Azerbaijan reaffirms commitment to peacekeeping mission in South Sudan
Read on the website Vestnik KavkazaAzerbaijani Army officers participating in the United Nations Peacekeeping Mission in South Sudan returned to Baku earlier this week after completing fifteen months of service. As Caspian News writes, two Azerbaijani peacekeepers who have been stationed in the Central African country since January 2019 have been cleared by the international military command to return home, the Defense Ministry of Azerbaijan said in a statement issued on Tuesday.
"The international military command highly appreciated the activities of Azerbaijani servicemen who have participated in the UN Peacekeeping Mission since January 2019," reads the statement.

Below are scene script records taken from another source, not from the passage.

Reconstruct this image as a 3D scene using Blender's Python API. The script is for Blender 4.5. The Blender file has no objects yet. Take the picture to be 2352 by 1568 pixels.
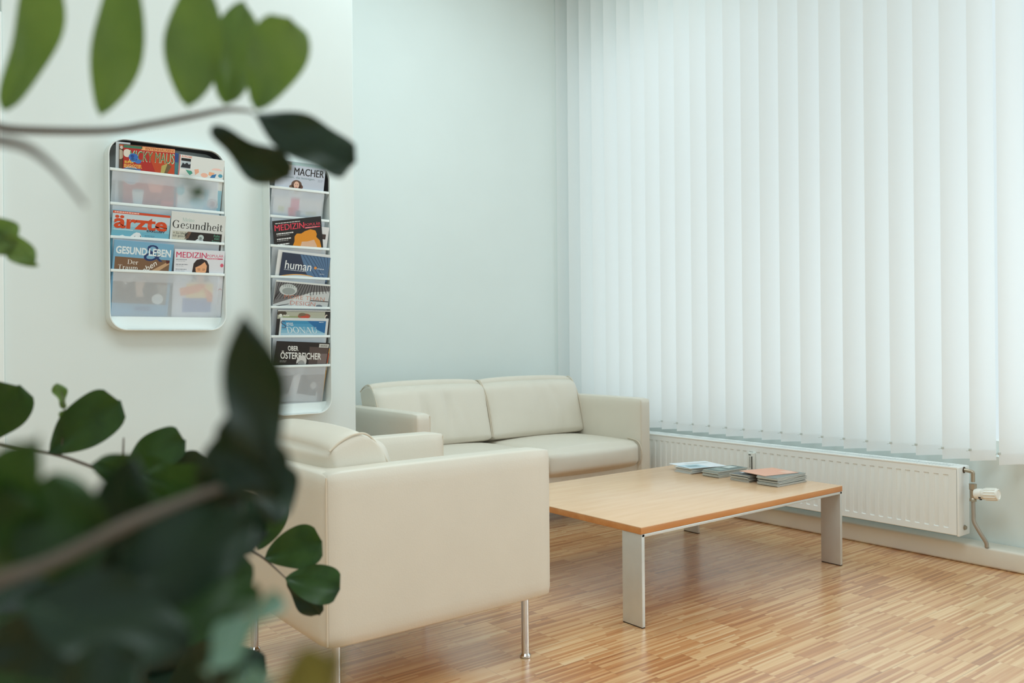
import bpy, bmesh, math, random
from mathutils import Vector, Matrix, Euler
random.seed(7)
PI = math.pi
R = math.radians
scn = bpy.context.scene
COL = scn.collection

# ------------------------------------------------------------------ camera, light, exposure
cam_d = bpy.data.cameras.new('camera')
cam = bpy.data.objects.new('camera', cam_d); COL.objects.link(cam)
scn.camera = cam
cam_d.sensor_width = 36; cam_d.lens = 29.08
cam_d.clip_start = 0.02; cam_d.clip_end = 60
YAW, ROLL = R(37.85), R(-0.49)
rt = Vector((math.cos(YAW), -math.sin(YAW), 0)); fw = Vector((math.sin(YAW), math.cos(YAW), 0)); up = Vector((0, 0, 1))
r2 = rt*math.cos(ROLL) + up*math.sin(ROLL); u2 = -rt*math.sin(ROLL) + up*math.cos(ROLL)
M = Matrix((r2, u2, -fw)).transposed().to_4x4(); M.translation = (0, 0, 1.0)
cam.matrix_world = M
cam_d.dof.use_dof = True; cam_d.dof.focus_distance = 3.3; cam_d.dof.aperture_fstop = 4.0

W = bpy.data.worlds.new('daylight'); scn.world = W; W.use_nodes = True
W.node_tree.nodes['Background'].inputs[0].default_value = (0.83, 0.97, 1.0, 1)
W.node_tree.nodes['Background'].inputs[1].default_value = 0.86
scn.view_settings.view_transform = 'Standard'; scn.view_settings.look = 'None'
scn.view_settings.gamma = 1; scn.view_settings.use_curve_mapping = False
scn.view_settings.exposure = 0.06
scn.cycles.max_bounces = 10; scn.cycles.diffuse_bounces = 6; scn.cycles.transparent_max_bounces = 24
scn.cycles.caustics_reflective = False; scn.cycles.caustics_refractive = False

def area(name, loc, rot, sx, sy, power, color=(1, 1, 1)):
    d = bpy.data.lights.new(name, 'AREA'); d.shape = 'RECTANGLE'; d.size = sx; d.size_y = sy; d.energy = power; d.color = color
    o = bpy.data.objects.new(name, d); COL.objects.link(o); o.location = loc; o.rotation_euler = rot
    return o
# daylight falling through the window wall, then fill under the ceiling
area('window_daylight', (4.6, 0.6, 0.9), (0, R(90), 0), 1.6, 8.0, 12, (0.90, 0.99, 1.0))
area('side_daylight', (4.35, -0.5, 1.75), (0, R(90), 0), 2.4, 2.6, 52, (0.84, 0.96, 1.0))
area('ceiling_fill', (0.3, 0.9, 3.52), (0, 0, 0), 2.4, 1.4, 52, (0.78, 0.95, 1.0))  # both ceiling areas are added to lift the room, no such lamp known
area('ceiling_fill', (2.4, 3.0, 3.52), (0, 0, 0), 1.6, 0.8, 26, (0.80, 0.96, 1.0))

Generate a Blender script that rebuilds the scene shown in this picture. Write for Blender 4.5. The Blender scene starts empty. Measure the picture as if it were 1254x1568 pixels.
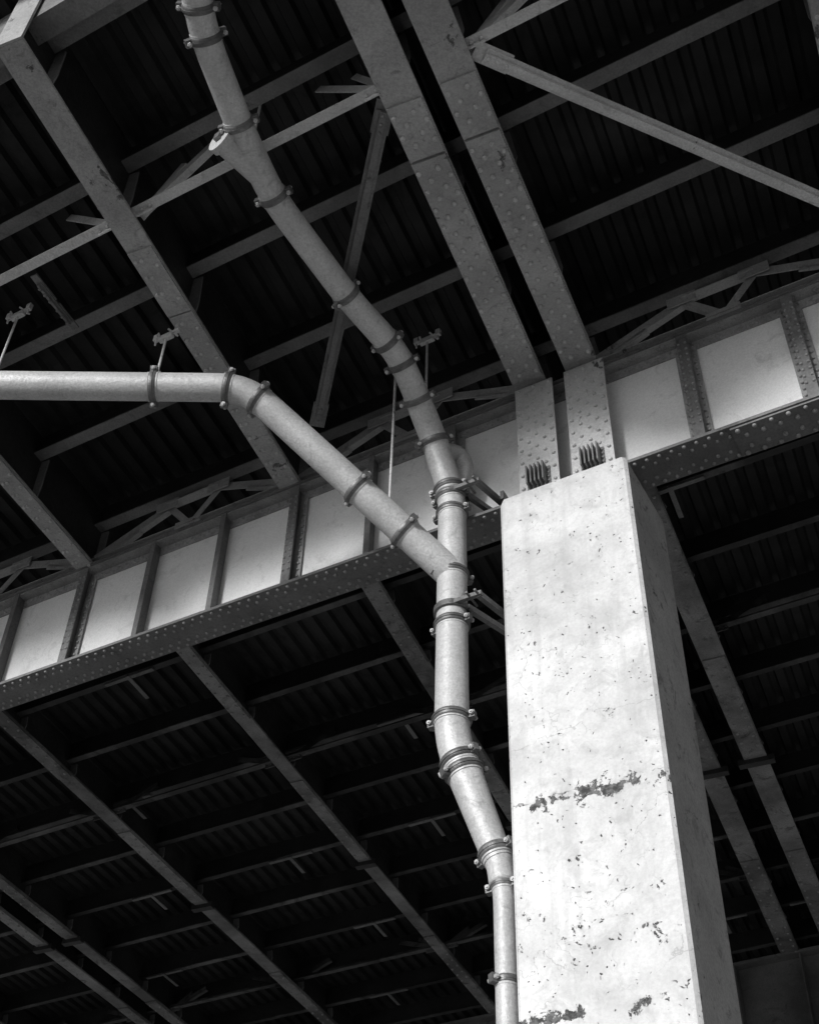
import bpy, bmesh, math, random
from mathutils import Vector, Matrix
random.seed(4)
scene=bpy.context.scene
V=Vector
# ---------------- calibration of the survey camera ----------------
F=2000.0; CX,CY=627.0,784.0; CAMH=1.6
CAM=V((0,0,CAMH))
Zc=V((68,2025,-2000)).normalized()
Fc=V((0,0,-1))
Yc=(Fc-Zc*Fc.dot(Zc)).normalized()
Xc=Yc.cross(Zc)
M=Matrix((Xc,Yc,Zc))
MI=M.transposed()
def ray(x,y): return M@V((x-CX,CY-y,-F))
def at_h(x,y,h):
    r=ray(x,y); return CAM+r*((h-CAMH)/r.z)
def at_d(x,y,d): return CAM+ray(x,y)*(d/F)
def on_plane(x,y,P,n):
    r=ray(x,y); return CAM+r*((P-CAM).dot(n)/r.dot(n))
def proj(p):
    c=MI@(p-CAM); return (CX+F*c.x/-c.z, CY-F*c.y/-c.z)
def hz(v): return V((v.x,v.y,0)).normalized()
UP=V((0,0,1)); DN=V((0,0,-1))
e1=-hz(ray(-4500,2770)); e2=hz(ray(1810,2750))
n=V((-e1.y,e1.x,0))           # away from the camera, normal of the girder web
HC=9.1
G0=at_h(445,910,HC)
HB=on_plane(445,761,G0,n).z
def W(x,y,off=0.0): return on_plane(x,y,G0+n*off,n)
def S(p): # skew coordinates
    d=p-G0; k=e1.x*e2.y-e1.y*e2.x
    return ((d.x*e2.y-d.y*e2.x)/k, (e1.x*d.y-e1.y*d.x)/k)
def P(s,t,z):
    q=G0+e1*s+e2*t; return V((q.x,q.y,z))

# ---------------- materials ----------------
def new_mat(name):
    m=bpy.data.materials.new(name); m.use_nodes=True
    nt=m.node_tree; b=nt.nodes['Principled BSDF']
    return m,nt,b
def nd(nt,t,**k):
    x=nt.nodes.new(t)
    for a,v in k.items(): setattr(x,a,v)
    return x
def noise(nt,scale,detail=6,rough=.6,vec=None,dist=0):
    x=nd(nt,'ShaderNodeTexNoise'); x.inputs['Scale'].default_value=scale
    x.inputs['Detail'].default_value=detail; x.inputs['Roughness'].default_value=rough
    x.inputs['Distortion'].default_value=dist
    if vec: nt.links.new(vec,x.inputs['Vector'])
    return x.outputs['Fac']
def ramp(nt,src,a,b,va=0.,vb=1.):
    x=nd(nt,'ShaderNodeMapRange'); x.inputs['From Min'].default_value=a; x.inputs['From Max'].default_value=b
    x.inputs['To Min'].default_value=va; x.inputs['To Max'].default_value=vb
    nt.links.new(src,x.inputs['Value']); return x.outputs['Result']
def mth(nt,op,a,b=None):
    x=nd(nt,'ShaderNodeMath',operation=op)
    for i,q in enumerate((a,b)):
        if q is None: continue
        if isinstance(q,(int,float)): x.inputs[i].default_value=q
        else: nt.links.new(q,x.inputs[i])
    return x.outputs[0]
def mixc(nt,fac,a,b):
    x=nd(nt,'ShaderNodeMix',data_type='RGBA')
    if isinstance(fac,(int,float)): x.inputs[0].default_value=fac
    else: nt.links.new(fac,x.inputs[0])
    for i,q in ((6,a),(7,b)):
        if isinstance(q,(int,float)): x.inputs[i].default_value=(q,q,q,1)
        else: nt.links.new(q,x.inputs[i])
    return x.outputs[2]
def bump(nt,b,h,strength,dist):
    x=nd(nt,'ShaderNodeBump'); x.inputs['Strength'].default_value=strength; x.inputs['Distance'].default_value=dist
    nt.links.new(h,x.inputs['Height']); nt.links.new(x.outputs[0],b.inputs['Normal'])
def steel(name,lo,hi,rough=.5,metal=0.,stain=.5,scale=2.,fine=.3,flake=0.,big=(.35,.65)):
    m,nt,b=new_mat(name)
    pos=nd(nt,'ShaderNodeNewGeometry').outputs['Position']
    a=noise(nt,scale,6,.65,pos)
    c=mixc(nt,ramp(nt,a,*big),lo,hi)
    st=noise(nt,scale*4,6,.75,pos,1.)
    c=mixc(nt,ramp(nt,st,.55,.67,0,stain),c,lo*.35)
    g=noise(nt,55,3,.75,pos)
    c=mixc(nt,ramp(nt,g,.40,.60,0,fine),c,lo*.35)
    h=mth(nt,'ADD',g,mth(nt,'MULTIPLY',st,2.))
    if flake:
        fl=noise(nt,3.3,8,.72,pos,.5); fk=ramp(nt,fl,.655-flake*.03,.665-flake*.03)
        c=mixc(nt,fk,c,mixc(nt,ramp(nt,g,.4,.6),.05,.14))
        h=mth(nt,'SUBTRACT',h,mth(nt,'MULTIPLY',fk,1.2))
    nt.links.new(c,b.inputs['Base Color'])
    nt.links.new(ramp(nt,st,.3,.7,rough-.08,rough+.15),b.inputs['Roughness'])
    b.inputs['Metallic'].default_value=metal
    bump(nt,b,h,.5,.005)
    return m
m_beam=steel('painted_beam_steel',.30,.46,flake=1.)
m_rivet=steel('highlight_rivet_heads',.42,.62,stain=.5,scale=4,rough=.4)  # same paint as the beams, lightened to stand in for highlights on the heads
m_rivd=steel('painted_rivet_heads',.24,.38,stain=.6,scale=4,rough=.42)
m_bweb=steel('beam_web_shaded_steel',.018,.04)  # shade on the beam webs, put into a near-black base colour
m_far=steel('far_beam_shaded_steel',.10,.33,stain=.8,scale=.9,big=(.38,.62),flake=.6)  # beam steel beyond the girder: under-deck shade and lighter patches painted into the colour
m_web=steel('girder_web_paint',.76,.86,stain=.3,scale=1.2,fine=.16)
m_dark=steel('dark_flange_steel',.12,.20,flake=.5)
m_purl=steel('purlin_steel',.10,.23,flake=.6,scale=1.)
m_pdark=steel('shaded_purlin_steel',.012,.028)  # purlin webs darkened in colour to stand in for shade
m_pfar=steel('far_purlin_shaded_steel',.014,.17,stain=.8,scale=.55,big=(.48,.68))  # purlins deep under the deck: shade and bright dashes put into the colour
m_brace=steel('brace_steel',.52,.68,flake=.5)
m_pipe=steel('galvanised_pipe',.48,.64,rough=.42,metal=.12,stain=.45,scale=2.2,fine=.28)
m_band=steel('coupling_band',.13,.24,rough=.40,metal=.4)
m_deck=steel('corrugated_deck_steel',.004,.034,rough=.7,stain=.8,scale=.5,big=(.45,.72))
m_conc=steel('deck_concrete',.30,.40,rough=.85)

# ---------------- mesh builder ----------------
class MB:
    def __init__(s): s.v=[];s.f=[];s.m=[];s.s=[]
    def add(s,vs,fs,m=0,sm=False):
        o=len(s.v); s.v+=[tuple(x) for x in vs]
        for i,f in enumerate(fs):
            s.f.append([o+i_ for i_ in f]); s.m.append(m[i] if isinstance(m,list) else m); s.s.append(sm)
    def box(s,c,a,b,d,m=0):
        vs=[c+a*i+b*j+d*k for i in(-1,1) for j in(-1,1) for k in(-1,1)]
        s.add(vs,[(0,1,3,2),(4,6,7,5),(0,4,5,1),(2,3,7,6),(0,2,6,4),(1,5,7,3)],m)
    def ext(s,prof,p0,p1,ua,ub,m=0,pm=None):
        k=len(prof)
        vs=[p0+ua*a+ub*b for a,b in prof]+[p1+ua*a+ub*b for a,b in prof]
        fs=[(i,(i+1)%k,k+(i+1)%k,k+i) for i in range(k)]
        fs+=[tuple(range(k))[::-1],tuple(range(k,2*k))]
        s.add(vs,fs,(pm+[m,m]) if pm else m)
    def ibeam(s,p0,p1,a,w,H,tf,mf,mw,tw=.01):
        s.ext([(-w/2,0),(w/2,0),(w/2,tf),(tw,tf),(tw,H),(-tw,H),(-tw,tf),(-w/2,tf)],p0,p1,a,UP,mw,[mf,mf,mf,mw,mw,mw,mf,mf])
    def bar(s,p0,p1,w,h,m=0,up=UP):
        d=(p1-p0).normalized(); a=d.cross(up)
        if a.length<.05: a=d.cross(e1)
        a.normalize(); b=a.cross(d).normalized()
        s.ext([(-w/2,-h/2),(w/2,-h/2),(w/2,h/2),(-w/2,h/2)],p0,p1,a,b,m)
    def angle(s,p0,p1,w,h,t=.012,m=0,up=UP,flip=1):
        d=(p1-p0).normalized(); a=d.cross(up)
        a.normalize(); b=a.cross(d).normalized(); a=a*flip
        s.ext([(-w/2,0),(w/2,0),(w/2,t),(-w/2+t,t),(-w/2+t,h),(-w/2,h)],p0,p1,a,b,m)
    def rivet(s,p,nn,r=.019,m=0):
        a=nn.orthogonal().normalized(); b=nn.cross(a)
        vs=[];K=8
        r*=random.uniform(.93,1.07)
        for rr,hh in ((1,-.1),(.97,.55),(.55,1.05)):
            for i in range(K):
                t=2*math.pi*i/K
                vs.append(p+(a*math.cos(t)+b*math.sin(t))*r*rr+nn*r*hh)
        fs=[(j*K+i,j*K+(i+1)%K,(j+1)*K+(i+1)%K,(j+1)*K+i) for j in(0,1) for i in range(K)]
        fs.append(tuple(range(2*K,3*K)))
        s.add(vs,fs,m,True)
    def tube(s,pts,rad,seg=28,m=0,cap=True,sm=True):
        k=len(pts); tang=[]
        for i in range(k):
            a=pts[max(i-1,0)];b=pts[min(i+1,k-1)]; tang.append((b-a).normalized())
        u=tang[0].orthogonal().normalized(); vs=[]
        for i in range(k):
            u=(u-tang[i]*u.dot(tang[i])).normalized(); w=tang[i].cross(u)
            r=rad[i] if isinstance(rad,(list,tuple)) else rad
            vs+=[pts[i]+(u*math.cos(2*math.pi*j/seg)+w*math.sin(2*math.pi*j/seg))*r for j in range(seg)]
        fs=[(i*seg+j,i*seg+(j+1)%seg,(i+1)*seg+(j+1)%seg,(i+1)*seg+j) for i in range(k-1) for j in range(seg)]
        s.add(vs,fs,m,sm)
        if cap:
            s.add(vs[:seg],[tuple(range(seg))],m); s.add(vs[-seg:],[tuple(range(seg))],m)
    def make(s,name,mats,parent=None):
        me=bpy.data.meshes.new(name); me.from_pydata(s.v,[],s.f)
        for q in mats: me.materials.append(q)
        me.polygons.foreach_set('material_index',s.m); me.polygons.foreach_set('use_smooth',s.s)
        bm=bmesh.new(); bm.from_mesh(me); bmesh.ops.recalc_face_normals(bm,faces=bm.faces); bm.to_mesh(me); bm.free()
        o=bpy.data.objects.new(name,me); scene.collection.objects.link(o)
        if parent: o.parent=parent
        return o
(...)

The ministry also revealed that a new group of servicemen had already arrived in the South Sudanese capital Juba as Azerbaijan continues to commit troops to the country on a rotating basis, reaffirming its commitment to the peacekeeping mission.
Azerbaijan's parliament adopted a decision to deploy national servicemen as part of the UNMISS in South Sudan, where a lethal civil war has turned the country into a bloody battleground since the beginning of the conflict in 2013.
The UN is currently safeguarding the peace in South Sudan with a total of 17,000 troops including the 4,000-strong Regional Protection Force (RFP), and more than 2,000 UN police offers, according to official data from the international body. The United Nations Mission in South Sudan (UNMISS) was established on July 9, 2011, when South Sudan declared its independence from Sudan, forming what was then the newest country on the world map. UNMISS was primarily tasked to consolidate peace and security, and help create conditions for development in South Sudan.
A political standoff between South Sudan's President Salva Kiir and Vice-President Riek Machar occurred in 2013 leading to Machar’s removal from his post by Kiir due to his alleged participation in a coup. His dismissal sparked a six-year civil war between two influential tribes of Dinka and Nuer, which claimed more than 400,000 lives and displaces 2.24 million, according to stats released by the Council on Foreign Relations.
The intertribal conflict has since seen the armed groups targeting civilians along ethnic lines, committing rape and sexual violence, destroying property and looting villages, and recruiting children into their ranks. Soldiers from the Dinka ethnic group aligned with President Kiir and those from the Nuer ethnic group marched behind Machar.
In June 2018, Kiir and Machar signed the Khartoum Declaration of Agreement to initiate a ceasefire and negotiations. In August 2018, a power-sharing peace agreement signed by the government and Machar’s opposition party officially ended the civil war. Yet, only months later, continued clashes and attacks on civilians put the peace deal at serious risk of collapsing.
Azerbaijan is the first country in the Caspian region to commit troops to UNMISS. A helicopter group from Russia served in Juba from July 2011 to February 2012 as part of the UN’s efforts to launch a mission in Sudan for monitoring the fulfillment of the agreement between Khartoum and the South.
More than 3,000 Azerbaijani servicemen have supported various peace-building missions worldwide over the last two decades, including efforts in Iraq, Kosovo and Afghanistan, which has been the focus of Azerbaijan's longest-running international security mission. In January 2018, the overall number of Azerbaijani peacekeepers deployed in Afghanistan reached 120 as forces positioned in the vicinity of Kabul International Airport continue efforts to ensure the security of the airfield.